• **Work to complete**
Pictures in the data should be dropped; transcribe exactly the lines from the one that has "Recreate this scene" through the one that has "scene.cycles.glossy_bounces = 3".
+++ Data entries +++
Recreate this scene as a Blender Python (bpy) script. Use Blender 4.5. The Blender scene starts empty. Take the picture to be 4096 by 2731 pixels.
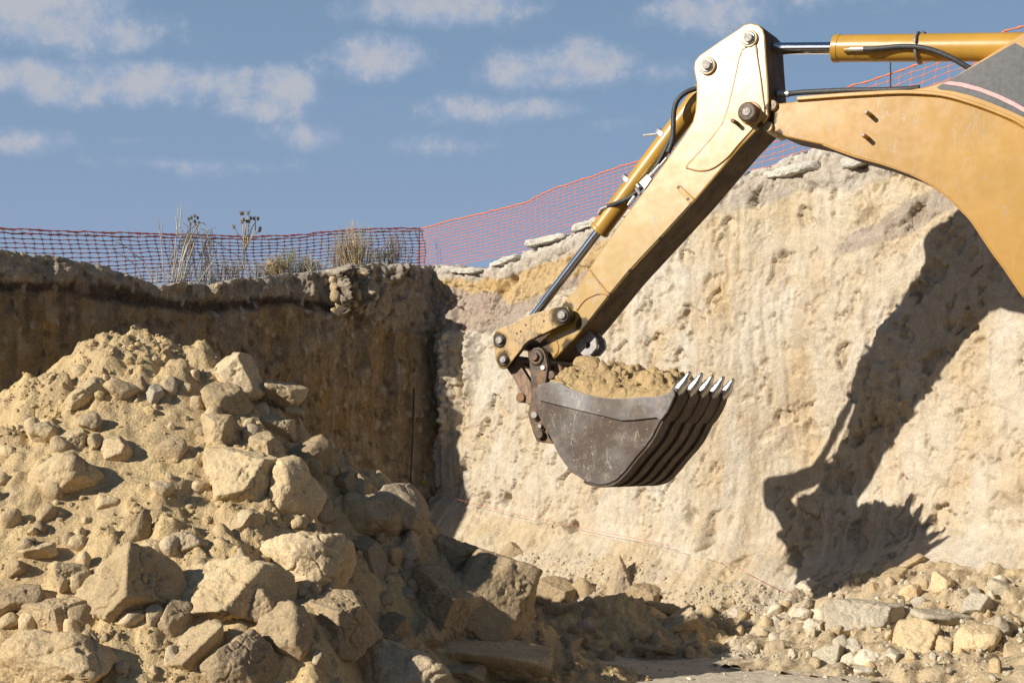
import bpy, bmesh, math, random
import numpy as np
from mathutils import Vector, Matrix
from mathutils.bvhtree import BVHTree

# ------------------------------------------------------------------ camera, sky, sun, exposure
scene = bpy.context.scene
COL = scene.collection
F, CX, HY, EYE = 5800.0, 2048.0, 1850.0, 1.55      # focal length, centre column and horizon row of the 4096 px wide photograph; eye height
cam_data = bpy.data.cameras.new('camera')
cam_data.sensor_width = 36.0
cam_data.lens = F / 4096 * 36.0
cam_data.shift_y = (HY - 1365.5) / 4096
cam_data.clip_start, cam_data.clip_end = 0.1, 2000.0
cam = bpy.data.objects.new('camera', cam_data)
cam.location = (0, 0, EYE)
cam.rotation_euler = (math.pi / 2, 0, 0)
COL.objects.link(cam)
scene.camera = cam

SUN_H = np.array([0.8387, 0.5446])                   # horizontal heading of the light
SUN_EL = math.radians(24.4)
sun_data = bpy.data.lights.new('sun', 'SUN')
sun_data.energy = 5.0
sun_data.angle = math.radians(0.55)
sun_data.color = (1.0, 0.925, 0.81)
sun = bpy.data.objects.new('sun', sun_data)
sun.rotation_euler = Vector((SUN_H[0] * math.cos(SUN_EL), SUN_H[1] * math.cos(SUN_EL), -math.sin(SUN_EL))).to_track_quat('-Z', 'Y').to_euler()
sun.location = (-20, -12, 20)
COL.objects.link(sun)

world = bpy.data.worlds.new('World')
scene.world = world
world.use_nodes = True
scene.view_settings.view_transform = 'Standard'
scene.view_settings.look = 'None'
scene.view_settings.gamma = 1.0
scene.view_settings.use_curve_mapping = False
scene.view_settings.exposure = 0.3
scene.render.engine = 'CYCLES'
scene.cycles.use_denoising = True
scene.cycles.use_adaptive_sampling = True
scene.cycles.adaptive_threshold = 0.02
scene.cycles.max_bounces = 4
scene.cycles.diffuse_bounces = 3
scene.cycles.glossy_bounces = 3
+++
+++ Data entries +++
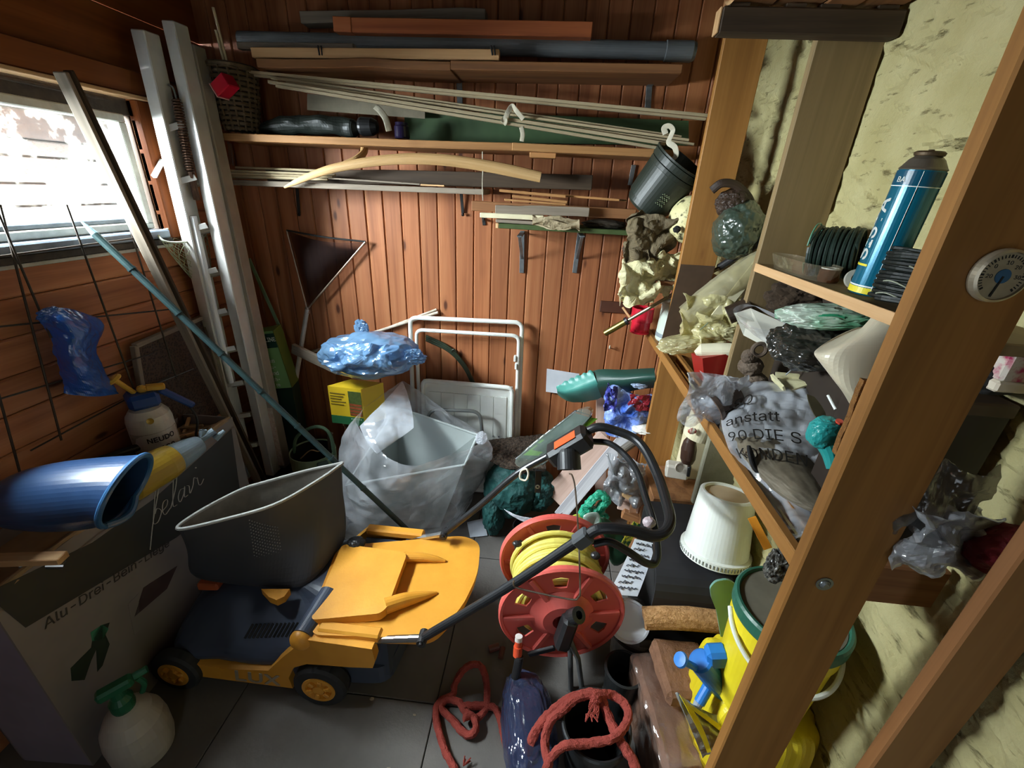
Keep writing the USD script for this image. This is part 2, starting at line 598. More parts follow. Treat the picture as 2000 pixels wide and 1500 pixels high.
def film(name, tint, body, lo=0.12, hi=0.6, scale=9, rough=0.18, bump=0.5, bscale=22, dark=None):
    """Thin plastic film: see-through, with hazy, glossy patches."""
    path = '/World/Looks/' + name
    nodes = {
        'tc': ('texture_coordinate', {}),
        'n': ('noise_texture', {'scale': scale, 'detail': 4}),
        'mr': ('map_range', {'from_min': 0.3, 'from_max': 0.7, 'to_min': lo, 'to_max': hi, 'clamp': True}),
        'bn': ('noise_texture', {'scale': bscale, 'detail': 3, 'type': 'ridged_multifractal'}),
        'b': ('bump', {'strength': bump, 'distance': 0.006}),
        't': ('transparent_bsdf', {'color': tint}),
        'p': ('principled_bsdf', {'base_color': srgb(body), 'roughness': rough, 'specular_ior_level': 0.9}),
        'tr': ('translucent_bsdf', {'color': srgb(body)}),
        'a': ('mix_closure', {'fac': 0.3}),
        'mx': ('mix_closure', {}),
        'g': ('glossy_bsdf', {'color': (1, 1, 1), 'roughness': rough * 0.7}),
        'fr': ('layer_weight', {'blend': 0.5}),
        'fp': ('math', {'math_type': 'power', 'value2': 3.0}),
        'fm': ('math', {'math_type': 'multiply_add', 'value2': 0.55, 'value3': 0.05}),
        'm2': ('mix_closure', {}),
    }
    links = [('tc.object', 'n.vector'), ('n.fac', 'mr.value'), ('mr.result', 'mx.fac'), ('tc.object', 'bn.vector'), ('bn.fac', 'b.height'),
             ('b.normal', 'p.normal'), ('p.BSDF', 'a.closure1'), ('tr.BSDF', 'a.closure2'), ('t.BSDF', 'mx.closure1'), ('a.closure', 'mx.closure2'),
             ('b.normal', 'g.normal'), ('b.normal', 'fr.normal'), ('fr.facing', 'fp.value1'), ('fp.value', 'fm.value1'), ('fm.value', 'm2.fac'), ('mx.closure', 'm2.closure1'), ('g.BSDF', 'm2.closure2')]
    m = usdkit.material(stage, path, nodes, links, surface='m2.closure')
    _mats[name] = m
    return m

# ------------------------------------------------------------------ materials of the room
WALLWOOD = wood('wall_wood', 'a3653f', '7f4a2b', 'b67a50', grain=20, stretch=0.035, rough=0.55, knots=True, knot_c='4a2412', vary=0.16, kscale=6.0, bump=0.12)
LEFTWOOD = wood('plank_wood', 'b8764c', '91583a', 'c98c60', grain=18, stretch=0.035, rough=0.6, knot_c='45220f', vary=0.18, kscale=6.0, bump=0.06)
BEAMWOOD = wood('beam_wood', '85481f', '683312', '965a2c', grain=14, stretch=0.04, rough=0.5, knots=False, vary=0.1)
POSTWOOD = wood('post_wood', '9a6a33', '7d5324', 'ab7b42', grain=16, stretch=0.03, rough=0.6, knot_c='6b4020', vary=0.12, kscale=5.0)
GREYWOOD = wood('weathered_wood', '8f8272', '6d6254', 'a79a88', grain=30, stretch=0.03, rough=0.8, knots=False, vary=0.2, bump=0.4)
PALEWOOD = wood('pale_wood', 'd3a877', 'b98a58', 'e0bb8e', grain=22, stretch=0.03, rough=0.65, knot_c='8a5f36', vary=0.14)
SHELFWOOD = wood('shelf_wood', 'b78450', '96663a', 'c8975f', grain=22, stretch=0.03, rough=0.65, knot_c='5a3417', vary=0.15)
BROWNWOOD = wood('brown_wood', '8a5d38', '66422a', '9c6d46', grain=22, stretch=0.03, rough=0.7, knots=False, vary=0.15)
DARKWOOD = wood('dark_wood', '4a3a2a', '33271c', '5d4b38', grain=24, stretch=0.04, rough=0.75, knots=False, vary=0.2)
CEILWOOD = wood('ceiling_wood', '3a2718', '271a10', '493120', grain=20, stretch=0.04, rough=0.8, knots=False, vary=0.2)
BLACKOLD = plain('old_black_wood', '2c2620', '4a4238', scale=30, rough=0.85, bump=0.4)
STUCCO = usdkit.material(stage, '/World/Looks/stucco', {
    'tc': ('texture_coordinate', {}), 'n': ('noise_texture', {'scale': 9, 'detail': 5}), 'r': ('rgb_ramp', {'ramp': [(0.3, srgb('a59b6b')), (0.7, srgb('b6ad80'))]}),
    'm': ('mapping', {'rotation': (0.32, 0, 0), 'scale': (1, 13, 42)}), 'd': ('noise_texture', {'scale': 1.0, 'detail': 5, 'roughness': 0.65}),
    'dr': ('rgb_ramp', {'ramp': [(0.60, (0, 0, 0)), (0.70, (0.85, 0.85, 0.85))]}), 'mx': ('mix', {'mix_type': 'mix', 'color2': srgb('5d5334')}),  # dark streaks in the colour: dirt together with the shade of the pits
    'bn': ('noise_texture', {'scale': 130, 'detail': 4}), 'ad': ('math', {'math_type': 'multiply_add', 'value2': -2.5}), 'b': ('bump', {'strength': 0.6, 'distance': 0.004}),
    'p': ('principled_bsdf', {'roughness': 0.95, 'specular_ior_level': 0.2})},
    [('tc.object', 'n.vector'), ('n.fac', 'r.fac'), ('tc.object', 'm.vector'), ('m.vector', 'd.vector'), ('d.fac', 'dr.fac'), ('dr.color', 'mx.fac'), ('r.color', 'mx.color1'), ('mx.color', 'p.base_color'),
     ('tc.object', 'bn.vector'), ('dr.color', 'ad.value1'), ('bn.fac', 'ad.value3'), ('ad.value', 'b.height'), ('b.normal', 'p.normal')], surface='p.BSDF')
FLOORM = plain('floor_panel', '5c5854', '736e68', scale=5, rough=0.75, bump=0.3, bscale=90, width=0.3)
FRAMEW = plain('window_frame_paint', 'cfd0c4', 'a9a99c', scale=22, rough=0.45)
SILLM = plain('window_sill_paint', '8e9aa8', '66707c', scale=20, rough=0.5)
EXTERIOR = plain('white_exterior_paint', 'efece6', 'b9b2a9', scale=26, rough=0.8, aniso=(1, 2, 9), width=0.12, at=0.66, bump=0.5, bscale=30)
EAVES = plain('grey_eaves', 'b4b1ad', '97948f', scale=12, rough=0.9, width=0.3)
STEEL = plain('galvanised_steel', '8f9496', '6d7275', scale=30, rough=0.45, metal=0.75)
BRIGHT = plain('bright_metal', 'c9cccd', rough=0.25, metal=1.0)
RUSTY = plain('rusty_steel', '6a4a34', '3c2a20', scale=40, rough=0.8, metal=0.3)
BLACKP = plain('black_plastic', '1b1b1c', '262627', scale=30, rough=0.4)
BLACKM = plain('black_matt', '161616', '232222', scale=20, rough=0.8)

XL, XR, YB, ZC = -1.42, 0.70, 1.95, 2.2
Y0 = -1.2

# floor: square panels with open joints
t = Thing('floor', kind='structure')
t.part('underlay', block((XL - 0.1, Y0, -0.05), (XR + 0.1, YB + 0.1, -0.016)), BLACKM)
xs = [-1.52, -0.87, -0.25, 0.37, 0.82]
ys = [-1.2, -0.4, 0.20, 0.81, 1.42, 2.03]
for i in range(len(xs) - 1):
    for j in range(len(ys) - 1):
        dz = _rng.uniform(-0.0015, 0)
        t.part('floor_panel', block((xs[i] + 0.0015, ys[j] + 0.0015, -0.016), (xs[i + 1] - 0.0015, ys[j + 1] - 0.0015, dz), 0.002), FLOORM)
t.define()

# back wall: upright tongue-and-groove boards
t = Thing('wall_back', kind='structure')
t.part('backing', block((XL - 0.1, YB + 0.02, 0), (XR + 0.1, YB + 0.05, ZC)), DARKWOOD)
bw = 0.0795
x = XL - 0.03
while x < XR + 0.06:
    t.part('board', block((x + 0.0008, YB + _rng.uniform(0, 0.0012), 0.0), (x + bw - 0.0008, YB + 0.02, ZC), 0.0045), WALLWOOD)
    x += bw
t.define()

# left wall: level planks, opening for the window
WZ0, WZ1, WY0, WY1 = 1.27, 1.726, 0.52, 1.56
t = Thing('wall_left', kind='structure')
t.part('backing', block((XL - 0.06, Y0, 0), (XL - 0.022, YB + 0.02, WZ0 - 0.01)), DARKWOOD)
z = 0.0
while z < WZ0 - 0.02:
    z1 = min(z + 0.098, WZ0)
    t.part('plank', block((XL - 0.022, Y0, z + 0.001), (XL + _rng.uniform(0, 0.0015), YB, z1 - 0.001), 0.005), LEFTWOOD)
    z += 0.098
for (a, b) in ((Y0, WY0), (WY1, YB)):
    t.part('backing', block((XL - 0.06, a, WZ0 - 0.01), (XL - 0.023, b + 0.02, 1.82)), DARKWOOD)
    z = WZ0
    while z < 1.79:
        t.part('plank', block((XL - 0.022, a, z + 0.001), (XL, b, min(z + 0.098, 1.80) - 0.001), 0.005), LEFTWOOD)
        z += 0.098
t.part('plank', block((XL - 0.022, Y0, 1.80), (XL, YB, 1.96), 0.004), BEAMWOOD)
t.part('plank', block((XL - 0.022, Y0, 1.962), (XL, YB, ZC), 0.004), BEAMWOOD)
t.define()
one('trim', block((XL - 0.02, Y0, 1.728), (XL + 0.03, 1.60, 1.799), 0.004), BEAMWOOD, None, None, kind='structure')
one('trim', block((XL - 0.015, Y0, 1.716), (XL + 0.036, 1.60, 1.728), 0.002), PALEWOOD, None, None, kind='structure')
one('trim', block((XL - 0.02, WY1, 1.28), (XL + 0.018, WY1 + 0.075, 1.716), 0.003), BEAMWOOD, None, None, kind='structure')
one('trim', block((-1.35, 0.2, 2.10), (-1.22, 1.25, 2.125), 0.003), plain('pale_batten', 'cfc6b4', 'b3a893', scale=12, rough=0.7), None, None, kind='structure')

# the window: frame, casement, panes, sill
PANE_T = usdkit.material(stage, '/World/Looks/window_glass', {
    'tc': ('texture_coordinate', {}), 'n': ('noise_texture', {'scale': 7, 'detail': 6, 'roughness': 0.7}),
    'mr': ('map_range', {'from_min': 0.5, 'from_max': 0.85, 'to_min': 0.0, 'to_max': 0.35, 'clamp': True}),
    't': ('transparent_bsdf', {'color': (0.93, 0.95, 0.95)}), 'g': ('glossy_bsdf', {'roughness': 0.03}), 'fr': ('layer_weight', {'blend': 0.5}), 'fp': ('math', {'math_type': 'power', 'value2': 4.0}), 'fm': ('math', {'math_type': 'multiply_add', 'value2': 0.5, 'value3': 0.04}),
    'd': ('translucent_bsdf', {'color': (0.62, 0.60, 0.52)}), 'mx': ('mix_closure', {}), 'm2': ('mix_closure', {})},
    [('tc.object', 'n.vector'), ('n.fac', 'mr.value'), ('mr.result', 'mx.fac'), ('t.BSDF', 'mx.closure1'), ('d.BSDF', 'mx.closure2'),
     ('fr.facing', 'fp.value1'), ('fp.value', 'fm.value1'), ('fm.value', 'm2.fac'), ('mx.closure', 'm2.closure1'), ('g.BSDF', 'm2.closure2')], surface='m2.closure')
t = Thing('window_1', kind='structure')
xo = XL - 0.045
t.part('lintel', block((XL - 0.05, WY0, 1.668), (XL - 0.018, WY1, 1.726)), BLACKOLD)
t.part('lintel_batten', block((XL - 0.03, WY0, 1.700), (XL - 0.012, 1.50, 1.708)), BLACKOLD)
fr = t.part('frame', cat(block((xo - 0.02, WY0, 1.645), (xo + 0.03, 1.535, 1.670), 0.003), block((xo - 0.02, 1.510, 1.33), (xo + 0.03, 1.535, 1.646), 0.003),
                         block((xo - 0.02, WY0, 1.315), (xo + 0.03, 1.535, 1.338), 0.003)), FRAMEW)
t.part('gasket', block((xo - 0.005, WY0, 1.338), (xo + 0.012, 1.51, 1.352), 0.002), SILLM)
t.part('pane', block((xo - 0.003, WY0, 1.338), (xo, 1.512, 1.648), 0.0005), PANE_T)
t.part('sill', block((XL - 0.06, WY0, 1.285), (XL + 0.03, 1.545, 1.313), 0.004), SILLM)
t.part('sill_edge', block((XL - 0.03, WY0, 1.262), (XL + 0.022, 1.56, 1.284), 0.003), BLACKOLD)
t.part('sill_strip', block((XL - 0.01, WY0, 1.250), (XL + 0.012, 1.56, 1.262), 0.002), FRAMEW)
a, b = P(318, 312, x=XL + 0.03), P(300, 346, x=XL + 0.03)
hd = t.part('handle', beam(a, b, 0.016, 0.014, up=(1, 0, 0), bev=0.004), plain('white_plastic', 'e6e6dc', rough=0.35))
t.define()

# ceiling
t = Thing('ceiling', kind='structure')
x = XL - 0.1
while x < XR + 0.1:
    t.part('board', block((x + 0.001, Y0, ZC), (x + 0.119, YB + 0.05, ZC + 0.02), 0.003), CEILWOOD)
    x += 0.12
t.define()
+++
+++ Data entries +++
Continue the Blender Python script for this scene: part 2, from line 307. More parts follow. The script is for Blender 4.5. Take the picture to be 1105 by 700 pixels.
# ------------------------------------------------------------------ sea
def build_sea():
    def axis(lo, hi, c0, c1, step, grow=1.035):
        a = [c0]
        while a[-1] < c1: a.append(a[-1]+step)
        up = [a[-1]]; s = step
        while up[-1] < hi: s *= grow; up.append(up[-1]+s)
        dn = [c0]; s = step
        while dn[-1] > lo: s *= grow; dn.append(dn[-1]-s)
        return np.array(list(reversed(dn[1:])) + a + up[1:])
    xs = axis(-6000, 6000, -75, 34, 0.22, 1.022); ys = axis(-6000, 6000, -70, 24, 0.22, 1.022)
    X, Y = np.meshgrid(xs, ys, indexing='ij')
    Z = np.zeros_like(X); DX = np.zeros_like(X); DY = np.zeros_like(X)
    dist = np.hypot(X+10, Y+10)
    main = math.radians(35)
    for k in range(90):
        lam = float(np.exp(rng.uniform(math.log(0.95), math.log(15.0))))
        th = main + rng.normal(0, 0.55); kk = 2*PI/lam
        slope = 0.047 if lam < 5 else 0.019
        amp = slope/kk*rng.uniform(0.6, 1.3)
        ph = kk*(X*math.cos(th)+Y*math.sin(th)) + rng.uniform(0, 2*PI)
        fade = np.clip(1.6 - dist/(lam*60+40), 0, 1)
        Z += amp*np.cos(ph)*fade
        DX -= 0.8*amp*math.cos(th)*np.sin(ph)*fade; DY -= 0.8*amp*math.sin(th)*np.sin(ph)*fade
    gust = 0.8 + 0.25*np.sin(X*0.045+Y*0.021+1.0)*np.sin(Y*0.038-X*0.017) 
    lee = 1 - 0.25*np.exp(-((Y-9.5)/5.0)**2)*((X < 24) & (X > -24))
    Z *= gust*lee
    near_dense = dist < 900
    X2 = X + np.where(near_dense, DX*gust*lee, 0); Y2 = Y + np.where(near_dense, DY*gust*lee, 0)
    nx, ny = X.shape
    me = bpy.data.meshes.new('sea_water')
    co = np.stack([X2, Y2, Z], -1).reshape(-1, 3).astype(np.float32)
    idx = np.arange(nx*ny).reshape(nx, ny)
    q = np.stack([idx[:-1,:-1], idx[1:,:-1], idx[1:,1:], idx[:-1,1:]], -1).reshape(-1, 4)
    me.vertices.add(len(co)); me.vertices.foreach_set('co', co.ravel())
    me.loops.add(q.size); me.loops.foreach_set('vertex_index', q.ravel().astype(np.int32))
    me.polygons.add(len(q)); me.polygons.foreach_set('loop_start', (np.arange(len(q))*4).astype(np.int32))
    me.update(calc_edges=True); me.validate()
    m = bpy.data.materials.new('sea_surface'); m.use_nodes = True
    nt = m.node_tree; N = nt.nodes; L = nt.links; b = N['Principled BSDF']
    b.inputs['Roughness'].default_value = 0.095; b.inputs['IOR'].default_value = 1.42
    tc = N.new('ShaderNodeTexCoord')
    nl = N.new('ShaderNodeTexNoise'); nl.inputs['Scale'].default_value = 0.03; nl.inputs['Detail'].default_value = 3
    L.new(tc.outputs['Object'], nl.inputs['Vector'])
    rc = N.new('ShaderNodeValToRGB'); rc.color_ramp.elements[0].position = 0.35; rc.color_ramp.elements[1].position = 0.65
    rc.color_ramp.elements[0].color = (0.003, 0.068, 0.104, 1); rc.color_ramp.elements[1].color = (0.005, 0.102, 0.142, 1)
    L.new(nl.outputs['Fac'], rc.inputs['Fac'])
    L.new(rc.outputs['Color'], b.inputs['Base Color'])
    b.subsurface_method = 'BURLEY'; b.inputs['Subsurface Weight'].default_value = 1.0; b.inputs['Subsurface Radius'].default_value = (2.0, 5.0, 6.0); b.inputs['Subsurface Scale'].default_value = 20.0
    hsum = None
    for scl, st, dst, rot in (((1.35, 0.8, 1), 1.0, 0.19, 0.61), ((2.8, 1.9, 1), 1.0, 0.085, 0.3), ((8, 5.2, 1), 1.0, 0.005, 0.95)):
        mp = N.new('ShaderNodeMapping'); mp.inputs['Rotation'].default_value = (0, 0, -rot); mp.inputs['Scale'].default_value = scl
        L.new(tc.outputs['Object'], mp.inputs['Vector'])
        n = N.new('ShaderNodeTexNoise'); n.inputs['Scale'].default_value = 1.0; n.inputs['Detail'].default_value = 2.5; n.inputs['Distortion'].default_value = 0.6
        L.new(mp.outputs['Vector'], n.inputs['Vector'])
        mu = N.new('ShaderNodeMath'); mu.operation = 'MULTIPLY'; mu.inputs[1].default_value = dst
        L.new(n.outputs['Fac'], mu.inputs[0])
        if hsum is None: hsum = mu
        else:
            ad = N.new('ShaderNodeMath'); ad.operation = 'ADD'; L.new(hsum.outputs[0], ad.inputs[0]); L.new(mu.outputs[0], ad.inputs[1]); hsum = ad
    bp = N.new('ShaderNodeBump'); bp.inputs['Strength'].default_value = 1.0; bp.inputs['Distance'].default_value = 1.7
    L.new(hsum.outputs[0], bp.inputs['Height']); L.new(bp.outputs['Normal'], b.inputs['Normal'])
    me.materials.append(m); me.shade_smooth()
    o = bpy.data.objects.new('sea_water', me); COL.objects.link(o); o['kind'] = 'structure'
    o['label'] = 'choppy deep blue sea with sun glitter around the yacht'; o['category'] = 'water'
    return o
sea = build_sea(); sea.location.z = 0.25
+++
• **Finished answer**
Recreate this scene as a Blender Python (bpy) script. Use Blender 4.5. The Blender scene starts empty. Take the picture to be 4096 by 2731 pixels.
import bpy, bmesh, math, random
import numpy as np
from mathutils import Vector, Matrix
from mathutils.bvhtree import BVHTree

# ------------------------------------------------------------------ camera, sky, sun, exposure
scene = bpy.context.scene
COL = scene.collection
F, CX, HY, EYE = 5800.0, 2048.0, 1850.0, 1.55      # focal length, centre column and horizon row of the 4096 px wide photograph; eye height
cam_data = bpy.data.cameras.new('camera')
cam_data.sensor_width = 36.0
cam_data.lens = F / 4096 * 36.0
cam_data.shift_y = (HY - 1365.5) / 4096
cam_data.clip_start, cam_data.clip_end = 0.1, 2000.0
cam = bpy.data.objects.new('camera', cam_data)
cam.location = (0, 0, EYE)
cam.rotation_euler = (math.pi / 2, 0, 0)
COL.objects.link(cam)
scene.camera = cam

SUN_H = np.array([0.8387, 0.5446])                   # horizontal heading of the light
SUN_EL = math.radians(24.4)
sun_data = bpy.data.lights.new('sun', 'SUN')
sun_data.energy = 5.0
sun_data.angle = math.radians(0.55)
sun_data.color = (1.0, 0.925, 0.81)
sun = bpy.data.objects.new('sun', sun_data)
sun.rotation_euler = Vector((SUN_H[0] * math.cos(SUN_EL), SUN_H[1] * math.cos(SUN_EL), -math.sin(SUN_EL))).to_track_quat('-Z', 'Y').to_euler()
sun.location = (-20, -12, 20)
COL.objects.link(sun)

world = bpy.data.worlds.new('World')
scene.world = world
world.use_nodes = True
scene.view_settings.view_transform = 'Standard'
scene.view_settings.look = 'None'
scene.view_settings.gamma = 1.0
scene.view_settings.use_curve_mapping = False
scene.view_settings.exposure = 0.3
scene.render.engine = 'CYCLES'
scene.cycles.use_denoising = True
scene.cycles.use_adaptive_sampling = True
scene.cycles.adaptive_threshold = 0.02
scene.cycles.max_bounces = 4
scene.cycles.diffuse_bounces = 3
scene.cycles.glossy_bounces = 3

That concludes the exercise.